Monday, May 23rd, 2022 08:48:43

Dog Days

Updated: September 17, 2011 3:16 pm

India That Is Bharat

Satiricus has a sound suggestion for the Prime Minister on how to get out of the tight spot in which the abominable Anna Hazare has put him. It is: Let the situation go to the dogs. Satiricus is not joking. For only the other day he read a newspaper report headlined “Dogs experts at conflict management”. It is about a book recently titled “Clever dog: Life lessons from man’s best friend.” Its author assures us humans that, says the report, “dogs’ ability to recognise when their owners are angry and quietly diffuse the situation far outstrips human ability to resolve disputes.”

See? If top people cannot handle a hazardous Hazare situation, why not consult the top dogs? They could not only solve the problem but solve it the way the gang called government wants it. For, says the author of this book, “The dog in many respects is able to deceive its owners into making them believe what they want to believe.” Why, isn’t that just wonderful? For it means, while, on the one hand Anna can be tricked into believing that corruption is over, on the other hand not a single cent from Prince Charming’s two-billion-dollar Swiss stash need be disturbed. For Satiricus it would be the most enjoyable joke about the jokepal bill.

Saving snowmen

Despite a degree in Law under his belt Satiricus knows that the law is a tricky business. Take, for instance, the heinous crime of murder. If you kill a man, you can be sentenced to death. But what if it’s not a man but a snowman? Well, Satiricus would say a murder is a murder, and what category of man is killed is a minor detail. So when a London bus driver “killed” a snowman “standing” in the middle of the road by driving his bus over him, the conscientious London police very rightly arrested him. What later happened to this murderer Satiricus does not know. Probably, he was not hanged. Possibly, he was sentenced to being pelted with a hundred snowballs.

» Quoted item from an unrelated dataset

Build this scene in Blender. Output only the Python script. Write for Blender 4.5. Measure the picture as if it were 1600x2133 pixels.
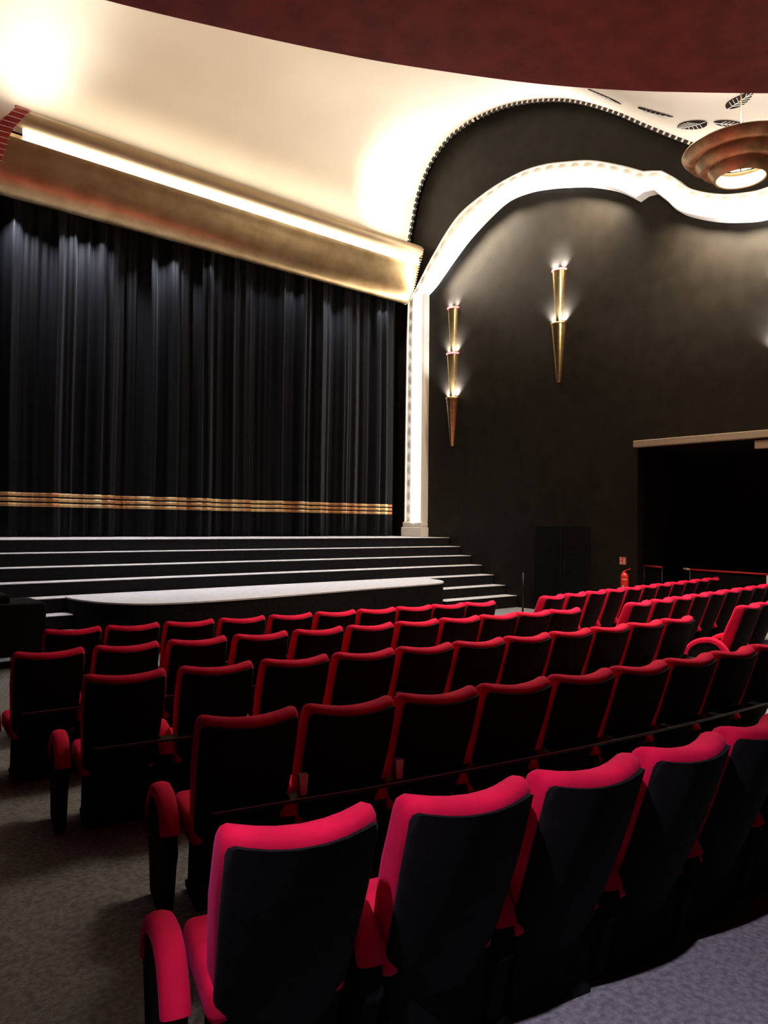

Fortunately for snowmankind, bus drivers in the US of A are far more considerate and far less murderous. They are also remorseful enough to atone for their sins. The other day, for instance, a Netizen of a town in the state of Illinois put a video clip on the YouTube showing a local bus driver running over a snowman built in the middle of the road. The video first showed a car slowing down and driving around the snowman. Seconds later a bus came—and flattened the snowman. Onlookers could be heard yelling “Oh, no!” as the snowman met his doom. The bosses of the bus company saw the video and were shocked. The upshot: The bus driver resigned for “killing” the snowman. See? Killing is killing, and you have to pay for it. If the victim is a man, you lose your life. If the victim is a snowman, you lose your job. All are equal before the law. Maybe some are more equal than others.

Villainous goggles

Satiricus wears glasses. They help him see what he is writing in this column. After all, he is a pen-pusher, and he fears that if push came to shove his pen might write what Satiricus might think not right. But it seems that if glasses help clearer vision, there are people who take a dim view of sunglasses. For according to a recent report from Hanoi, the Communist government of Vietnam has banned policemen from wearing dark sunglasses while on duty. The order has been issued in order to “keep appropriate manners”. Satiricus is puzzled. He had no idea it was inappropriate to protect your eyes from the sun. Of course, he knows that in India that is Bollywood it is mandatory for filmi villains to wear dark glasses, without which, it is thought, they cannot look suitably villainous. But he thought in Vietnam that is not India that is Bharat it should be permissible if a policeman could do his duty better without blinking his eyes in a blazing sun. Will he not feel hot-tempered in a hot sun? Can he keep cool without “cool shades”, as goggles are fashionably called?

In fact, even Communist China could have told Communist Vietnam that dark glasses “help keep the peace”. For farmers in China have been issuing fashionable goggles to their cocks to keep the peace on their poultry farms. They say cocks are always looking to pick fights with other cocks, but with these dark glasses they cannot see the other cocks clearly, and so they are much more peaceful. Now, that’s really an idea. Satiricus muses if goggles can keep the peace among poultry, can they not keep peace among people? Perhaps not. For people are not as sensible as poultry.